Para o advogado da Petrobras, Sergio Tostes, do escritório Tostes e Advogados Associados, a decisão do TJRJ é o "leading case" que deverá inaugurar a jurisprudência a respeito do tema. Ele diz que o tribunal seguiu o mesmo entendimento do Supremo ao conceder a liminar à Petrobras em março - o de que a empresa deveria ter um tratamento diferenciado pelo fato de concorrer no mercado mundial com outras gigantes do setor privado. "As licitações estão seguindo a Lei nº 8.666, só que utilizando as regras de uma modalidade mais ágil, que é a carta-convite", diz. O advogado André Tostes, também do Tostes e Advogados Associados afirma que se as contratações feitas pela empresa ocorressem pela modalidade de concorrência prevista na Lei de Licitações, que exige a publicação de edital, os contratos poderiam se tornar obsoletos, já que um processo licitatório deste porte pode demorar até dois anos - ao passo que as contratações da Petrobras envolvem tecnologias em constante evolução. "Pelo processo de carta-convite, a formalização da contratação ocorre em menos de um ano", diz.

O advogado Álvaro Palma de Jorge, do escritório Barbosa, Müssnich & Aragão Advogados, explica que as decisões do Supremo, ainda que em liminar, e do TJRJ reconhecem que a finalidade prevalece sobre a formalidade nas licitações da Petrobras. Para ele, a Constituição prevê, no artigo 173, um estatuto diferenciado para as contratações de empresas públicas que explorem atividade econômica - e a Lei do Petróleo teria esta função.
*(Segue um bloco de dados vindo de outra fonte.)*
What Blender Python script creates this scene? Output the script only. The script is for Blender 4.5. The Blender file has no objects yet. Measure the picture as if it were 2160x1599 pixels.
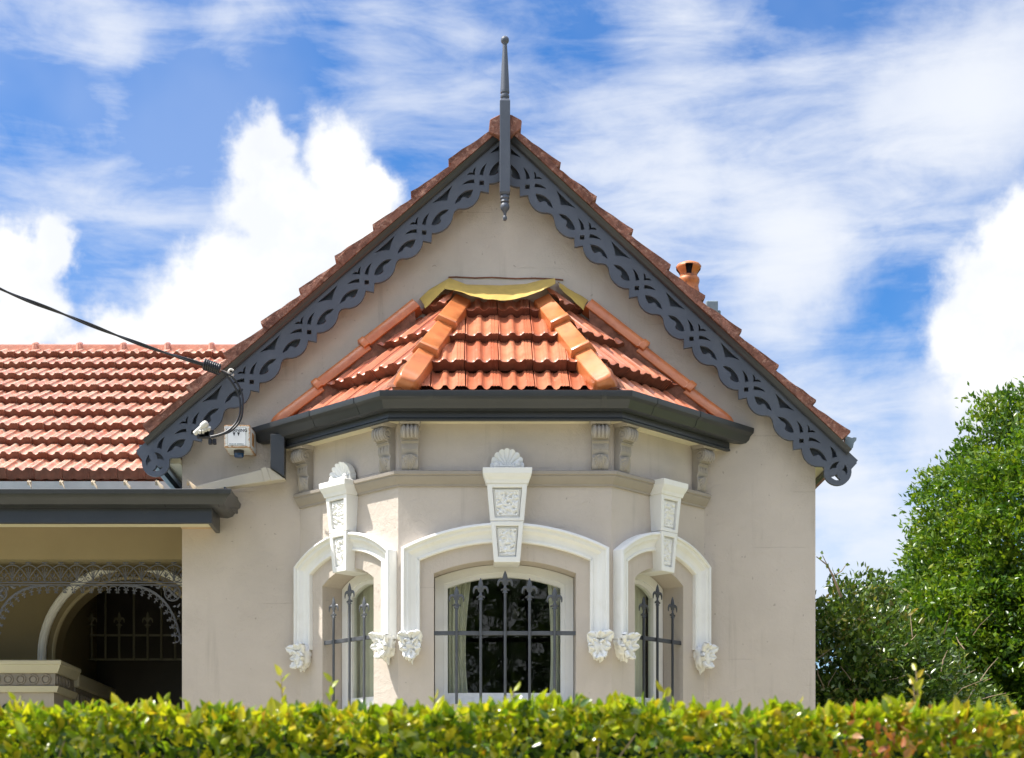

Já para o advogado da Marítima Petróleo e Engenharia, Marcelo Fontes, do escritório de advocacia Sergio Bermudes, o TJ do Rio decidiu influenciado pela liminar concedida pelo Supremo, que analisou a questão superficialmente, para não paralisar a Petrobras enquanto o mérito do caso não é julgado. Ele afirma que um decreto é frágil demais para regulamentar licitações, pois pode ser revogado a qualquer momento pelo Executivo. "É necessária uma lei federal sobre o assunto", diz. Além disso, segundo ele, a Constituição exige um estatuto geral diferenciado para empresas públicas que explorem atividade econômica, e não uma lei específica para uma atividade, como é o caso da Lei do Petróleo. A Marítima já recorreu da decisão do TJRJ. Para o advogado Benedicto Porto Neto, especialista em licitações e sócio do escritório Porto Advogados, embora a Petrobras tenha cobertura legal para simplificar suas contratações, nem todas as licitações precisariam ser feitas em regime simplificado. "Há contratações que podem ser feitas conforme a Lei de Licitações", diz.